As largely anticipated the Federal Reserve last week raised US interest rates for the fourth time since the Global Financial Crisis (GFC). The FOMC maintained similar rate forecasts for 2017 and beyond (known as the Fed dot plot) which appear to be at odds with market expectations. The key factor to this divergence has been US inflation which has slowed throughout 2017 despite a 16-year low in the unemployment rate. While the Fed noted “it’s important not to overreact to a few readings and data on inflation can be noisy”, the US 10-Year Treasury Yield dived to its lowest point since November 2016 (~2.10%) on Wednesday as CPI data revealed the US inflation rate fell to a 6-month low of 1.9%. This compares to the Fed dot plot median ‘long-run’ rate of 3.00%. This suggests financial markets are yet to believe the Fed’s optimistic forecasts are credible and for this reason, interest rate volatility may persist until there is better alignment in US economic data. In comparison, last week’s domestic employment data beat market consensus estimates with Australia’s unemployment rate falling to 5.5%. Importantly, this positive development was driven by full-time job generation (+52.1k) but consistent sub-trend growth suggests there is plenty of spare capacity in the labour market (reflective of weak wage inflation). Nonetheless, the data will support arguments against calls to slash interest rates further but greater economic proof is required before the RBA can consider raising the cash rate.


Chart 1: Bloomberg AUSBond Composite Index (Monthly) Chart 2: Bonds vs Equities 2016/2017 (Monthly) Chart 3: Term Deposit Review – May


Energy Crisis Despite the Federal Government’s Budget initiatives aimed at improving domestic gas supply, Origin Energy has followed its two major competitors (AGL Energy and Energy Australia) by announcing significant double digit retail energy price increases next year. Due to years of stalled investment as a result of political uncertainty, recent closures of coal-fired power stations and a nation-wide shortage in gas, energy prices have been driven to so-called “crisis” levels. We continue to believe at some point Australia’s energy system will need to undergo an overhaul to create a more efficient network and clearer national policy. This may result in increased government investment into the sector and given recent parliamentary remarks, electricity supply curtailment and the commencement of the LNG projects in Queensland, natural gas seems the obvious frontrunner for future energy consumption in Australia. This has begun with the Government providing $90 million to promote domestic gas supply including securing gas industry commitments (APLNG) but ACCC pricing inquiries into retail gas and electricity prices have implications for dominant players.

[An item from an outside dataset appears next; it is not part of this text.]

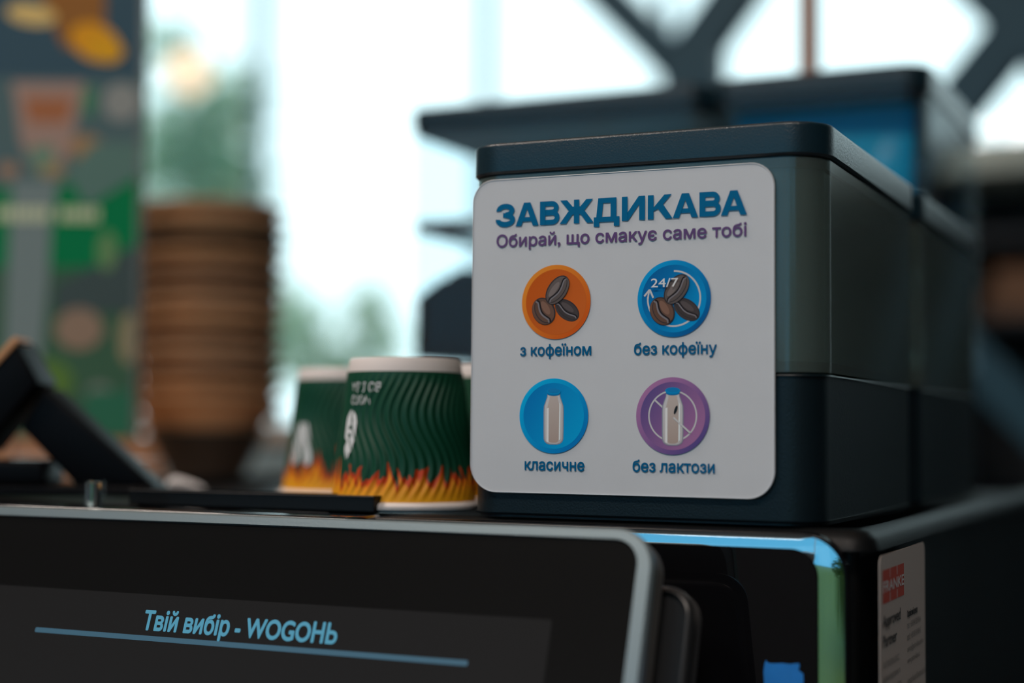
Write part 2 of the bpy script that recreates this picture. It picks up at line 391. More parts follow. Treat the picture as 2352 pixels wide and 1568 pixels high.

Australian Retailers Although not directly specific to Australian credit (yet), Amazon last week announced a bid to acquire US high-end grocery retailer Whole Foods for ~$18 billion. This marks an evolutionary point for the group’s business model and essentially catapults Amazon into the US supermarket industry. As a result, the threat to Australian retailers has increased further and with instore groceries being Amazon’s new strategic focus, implications for Australian supermarket chains (i.e. Wesfarmers, Woolworths) may come sooner than expected. Amazon is scheduled to enter the Australian market in 2018 which is expected to weigh on many ‘bricks & mortar’ retailers in an already fiercely competitive environment.


Bank Levy Last Friday, Macquarie Group distanced itself from the Major Banks as it argued it should be exempt from Federal Government’s bank levy in a Senate Inquiry. Given the group derives ~60% of its revenue offshore and is a minor player in domestic banking (8th largest lender), Macquarie’s argument has its merits but the levy is suspected to be a form of insurance payment for any future government bailout. During the GFC, Macquarie was included in the Government’s wholesale funding guarantee and it’s reasonable to assume it would request this treatment in similar dire circumstances.